The program was not aimed at rescuing the least creditworthy borrowers, who remained frozen out of the market, but was intended to buy only the best quality commercial paper. The common wisdom was that its primary beneficiaries would be the top-tier banks, insurers and financial institutions who would normally could have sold their notes without difficulty.

In the first week of the program, the Fed bought more than $225 billion in commercial paper. And the new data confirms that those companies -- ranging from Ohio's First Third Bank to the best-known bank franchises of Europe and Asia, such as Commerzbank and Sumitomo -- were the primary occupants of the new lifeboat, along with the finance arms of the nation's hard-pressed auto industry.

But in line with them that week were McDonalds, Caterpillar, General Electric, Harley-Davidson, Verizon and Baxter International, the health-care industry giant -- major companies that were not generally considered vulnerable to the market meltdown.
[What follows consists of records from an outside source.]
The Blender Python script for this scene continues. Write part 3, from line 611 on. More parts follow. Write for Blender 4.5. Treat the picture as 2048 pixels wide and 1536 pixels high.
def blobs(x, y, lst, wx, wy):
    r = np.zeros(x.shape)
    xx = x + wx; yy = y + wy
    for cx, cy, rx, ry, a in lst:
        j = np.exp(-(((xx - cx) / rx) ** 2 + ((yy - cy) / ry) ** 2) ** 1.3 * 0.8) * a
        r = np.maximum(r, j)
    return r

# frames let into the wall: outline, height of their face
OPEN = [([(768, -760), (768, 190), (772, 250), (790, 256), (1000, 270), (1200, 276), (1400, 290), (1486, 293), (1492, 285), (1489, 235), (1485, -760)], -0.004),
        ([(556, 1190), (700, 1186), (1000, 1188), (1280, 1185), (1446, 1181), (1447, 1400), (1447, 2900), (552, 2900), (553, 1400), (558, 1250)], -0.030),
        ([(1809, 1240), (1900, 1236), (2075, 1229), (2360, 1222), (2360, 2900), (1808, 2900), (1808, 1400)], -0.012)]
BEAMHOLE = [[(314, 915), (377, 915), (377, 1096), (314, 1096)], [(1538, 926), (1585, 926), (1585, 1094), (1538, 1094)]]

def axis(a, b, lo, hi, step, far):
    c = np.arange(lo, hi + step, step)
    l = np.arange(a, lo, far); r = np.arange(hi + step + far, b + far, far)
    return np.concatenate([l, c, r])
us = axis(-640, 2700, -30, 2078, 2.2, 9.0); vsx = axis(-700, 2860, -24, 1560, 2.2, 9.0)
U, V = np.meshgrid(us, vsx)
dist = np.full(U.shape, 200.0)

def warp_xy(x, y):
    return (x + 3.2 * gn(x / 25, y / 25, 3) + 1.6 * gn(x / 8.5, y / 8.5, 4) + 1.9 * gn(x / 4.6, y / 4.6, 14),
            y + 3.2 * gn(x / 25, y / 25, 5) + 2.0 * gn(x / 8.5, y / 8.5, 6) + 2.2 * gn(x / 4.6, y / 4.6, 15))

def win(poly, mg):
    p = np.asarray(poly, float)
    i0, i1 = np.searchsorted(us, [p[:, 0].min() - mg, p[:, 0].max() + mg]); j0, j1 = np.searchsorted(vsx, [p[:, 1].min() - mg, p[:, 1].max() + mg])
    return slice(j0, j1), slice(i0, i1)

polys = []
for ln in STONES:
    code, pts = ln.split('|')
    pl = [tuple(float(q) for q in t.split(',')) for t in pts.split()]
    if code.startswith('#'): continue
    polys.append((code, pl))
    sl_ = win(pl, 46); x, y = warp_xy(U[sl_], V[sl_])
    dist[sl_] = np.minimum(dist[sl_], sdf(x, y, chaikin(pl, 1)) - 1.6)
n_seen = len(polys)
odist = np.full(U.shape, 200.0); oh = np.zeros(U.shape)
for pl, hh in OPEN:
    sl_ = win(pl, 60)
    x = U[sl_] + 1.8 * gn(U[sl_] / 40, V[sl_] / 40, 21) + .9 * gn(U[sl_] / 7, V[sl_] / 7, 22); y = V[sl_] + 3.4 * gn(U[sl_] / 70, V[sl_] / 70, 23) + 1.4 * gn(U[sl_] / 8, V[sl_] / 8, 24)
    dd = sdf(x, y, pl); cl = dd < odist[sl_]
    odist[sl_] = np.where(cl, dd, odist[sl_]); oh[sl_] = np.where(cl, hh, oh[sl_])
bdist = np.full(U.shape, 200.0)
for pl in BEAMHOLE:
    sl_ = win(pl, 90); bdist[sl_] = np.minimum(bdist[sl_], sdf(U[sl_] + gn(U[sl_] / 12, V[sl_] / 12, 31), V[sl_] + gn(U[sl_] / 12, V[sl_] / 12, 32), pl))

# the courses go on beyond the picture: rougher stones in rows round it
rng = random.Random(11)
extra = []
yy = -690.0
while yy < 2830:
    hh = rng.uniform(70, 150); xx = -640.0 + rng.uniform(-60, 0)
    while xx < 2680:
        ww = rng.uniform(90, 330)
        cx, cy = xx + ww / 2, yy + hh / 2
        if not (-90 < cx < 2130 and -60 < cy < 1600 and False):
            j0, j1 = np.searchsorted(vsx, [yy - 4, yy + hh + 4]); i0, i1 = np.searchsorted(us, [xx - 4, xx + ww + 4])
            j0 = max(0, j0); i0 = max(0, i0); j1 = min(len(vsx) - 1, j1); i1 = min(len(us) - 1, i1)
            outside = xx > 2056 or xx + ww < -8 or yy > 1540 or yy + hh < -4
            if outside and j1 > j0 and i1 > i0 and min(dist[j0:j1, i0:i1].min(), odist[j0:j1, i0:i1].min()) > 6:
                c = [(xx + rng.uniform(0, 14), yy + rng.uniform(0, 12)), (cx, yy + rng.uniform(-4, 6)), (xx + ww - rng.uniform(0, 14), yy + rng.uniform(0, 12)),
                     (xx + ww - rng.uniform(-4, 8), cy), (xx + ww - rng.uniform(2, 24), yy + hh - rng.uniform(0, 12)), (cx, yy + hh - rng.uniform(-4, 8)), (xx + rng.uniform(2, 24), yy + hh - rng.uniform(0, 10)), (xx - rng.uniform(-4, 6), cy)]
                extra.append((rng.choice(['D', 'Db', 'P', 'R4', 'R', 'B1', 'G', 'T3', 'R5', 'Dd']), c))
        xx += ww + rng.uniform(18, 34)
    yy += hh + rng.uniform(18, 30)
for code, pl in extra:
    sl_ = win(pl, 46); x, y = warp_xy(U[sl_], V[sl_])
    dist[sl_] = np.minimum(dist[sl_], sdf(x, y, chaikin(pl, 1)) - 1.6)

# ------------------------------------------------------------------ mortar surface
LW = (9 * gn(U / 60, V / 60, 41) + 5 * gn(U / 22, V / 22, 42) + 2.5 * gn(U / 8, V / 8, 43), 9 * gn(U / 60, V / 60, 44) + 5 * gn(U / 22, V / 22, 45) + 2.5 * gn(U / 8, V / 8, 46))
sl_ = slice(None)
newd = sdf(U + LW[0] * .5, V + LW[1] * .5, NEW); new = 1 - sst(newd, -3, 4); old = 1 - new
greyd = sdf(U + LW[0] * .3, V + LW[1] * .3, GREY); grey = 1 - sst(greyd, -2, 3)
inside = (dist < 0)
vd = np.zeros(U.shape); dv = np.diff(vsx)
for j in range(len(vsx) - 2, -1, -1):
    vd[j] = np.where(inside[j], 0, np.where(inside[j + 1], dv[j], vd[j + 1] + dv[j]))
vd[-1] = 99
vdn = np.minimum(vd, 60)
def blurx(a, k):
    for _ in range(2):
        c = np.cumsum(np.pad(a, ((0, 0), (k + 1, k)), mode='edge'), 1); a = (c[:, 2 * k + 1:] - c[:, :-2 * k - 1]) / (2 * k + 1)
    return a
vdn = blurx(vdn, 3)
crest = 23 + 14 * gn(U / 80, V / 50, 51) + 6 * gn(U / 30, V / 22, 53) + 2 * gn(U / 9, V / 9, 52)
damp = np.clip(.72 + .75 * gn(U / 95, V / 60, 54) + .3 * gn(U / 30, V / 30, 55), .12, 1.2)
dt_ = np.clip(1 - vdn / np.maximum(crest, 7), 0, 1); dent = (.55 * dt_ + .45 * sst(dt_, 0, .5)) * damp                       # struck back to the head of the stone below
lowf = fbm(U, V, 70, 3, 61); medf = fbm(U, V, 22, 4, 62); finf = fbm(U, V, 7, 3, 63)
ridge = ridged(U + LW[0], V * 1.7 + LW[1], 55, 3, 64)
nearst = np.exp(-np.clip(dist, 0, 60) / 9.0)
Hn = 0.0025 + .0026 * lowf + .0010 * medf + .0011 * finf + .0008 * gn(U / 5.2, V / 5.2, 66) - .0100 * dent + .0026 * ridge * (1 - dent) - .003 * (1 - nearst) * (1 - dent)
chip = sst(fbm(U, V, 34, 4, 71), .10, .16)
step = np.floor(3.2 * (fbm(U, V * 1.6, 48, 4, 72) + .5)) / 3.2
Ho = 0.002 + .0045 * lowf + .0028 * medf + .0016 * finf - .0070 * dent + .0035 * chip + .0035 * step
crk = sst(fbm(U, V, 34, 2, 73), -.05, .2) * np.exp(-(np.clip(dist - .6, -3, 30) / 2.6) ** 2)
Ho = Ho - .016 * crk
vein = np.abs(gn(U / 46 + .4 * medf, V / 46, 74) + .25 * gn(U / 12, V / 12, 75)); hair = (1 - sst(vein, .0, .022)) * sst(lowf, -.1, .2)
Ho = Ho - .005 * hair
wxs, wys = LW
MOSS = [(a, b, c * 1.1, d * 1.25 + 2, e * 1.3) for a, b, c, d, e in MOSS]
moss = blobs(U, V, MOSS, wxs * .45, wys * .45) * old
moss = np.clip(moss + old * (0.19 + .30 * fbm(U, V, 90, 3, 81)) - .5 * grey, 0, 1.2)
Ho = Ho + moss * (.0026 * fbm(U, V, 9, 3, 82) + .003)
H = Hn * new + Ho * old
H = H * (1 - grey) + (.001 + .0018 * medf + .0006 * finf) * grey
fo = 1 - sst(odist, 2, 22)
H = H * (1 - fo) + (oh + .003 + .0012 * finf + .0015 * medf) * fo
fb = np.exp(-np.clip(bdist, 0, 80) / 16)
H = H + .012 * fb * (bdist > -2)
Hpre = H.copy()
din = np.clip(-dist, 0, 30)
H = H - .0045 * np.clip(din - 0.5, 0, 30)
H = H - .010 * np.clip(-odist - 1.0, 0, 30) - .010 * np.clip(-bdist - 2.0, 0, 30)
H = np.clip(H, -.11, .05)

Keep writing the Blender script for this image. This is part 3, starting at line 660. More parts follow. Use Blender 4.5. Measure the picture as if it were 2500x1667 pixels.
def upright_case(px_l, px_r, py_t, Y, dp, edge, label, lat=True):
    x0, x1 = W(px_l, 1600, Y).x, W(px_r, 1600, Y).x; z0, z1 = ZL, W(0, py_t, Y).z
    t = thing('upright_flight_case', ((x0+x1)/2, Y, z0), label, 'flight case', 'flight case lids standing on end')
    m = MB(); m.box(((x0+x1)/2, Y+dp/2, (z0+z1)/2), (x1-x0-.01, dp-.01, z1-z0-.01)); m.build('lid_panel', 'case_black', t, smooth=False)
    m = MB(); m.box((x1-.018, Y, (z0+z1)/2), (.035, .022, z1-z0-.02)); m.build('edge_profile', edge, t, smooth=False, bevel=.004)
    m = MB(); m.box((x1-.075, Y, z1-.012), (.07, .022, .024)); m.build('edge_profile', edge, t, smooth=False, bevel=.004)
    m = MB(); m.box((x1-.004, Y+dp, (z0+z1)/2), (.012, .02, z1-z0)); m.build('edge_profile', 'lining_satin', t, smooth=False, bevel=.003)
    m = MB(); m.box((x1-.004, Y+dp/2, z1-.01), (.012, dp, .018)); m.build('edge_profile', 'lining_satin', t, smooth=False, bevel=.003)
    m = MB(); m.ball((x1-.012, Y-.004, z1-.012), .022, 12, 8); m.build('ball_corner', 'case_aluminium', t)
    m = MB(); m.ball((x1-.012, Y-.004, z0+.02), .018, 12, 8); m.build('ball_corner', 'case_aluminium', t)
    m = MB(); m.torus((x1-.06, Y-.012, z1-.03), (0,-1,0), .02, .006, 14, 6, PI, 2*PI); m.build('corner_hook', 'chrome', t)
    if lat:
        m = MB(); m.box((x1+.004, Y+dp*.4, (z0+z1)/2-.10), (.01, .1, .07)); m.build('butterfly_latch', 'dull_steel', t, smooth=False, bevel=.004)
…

According to The Fed, all of the lending has been paid back incurring little to no losses to taxpayers:

"The Federal Reserve followed sound risk-management practices in administering all of these programs, incurred no credit losses on programs that have been wound down, and expects to incur no credit losses on the few remaining programs," the central bank said in a statement.

The Fed emphasized Wednesday that the institutions that used the loan programs did not necessarily have any underlying problems beyond the liquidity crunch that became widespread in 2008. With the economy still so fragile, some Fed officials have expressed concern that the release of so much data might roil the markets.

Well, the market rallied the most in the past 6 months, with the DOW rising almost 250 points. It sure seems that the markets weren't bothered by this information at all!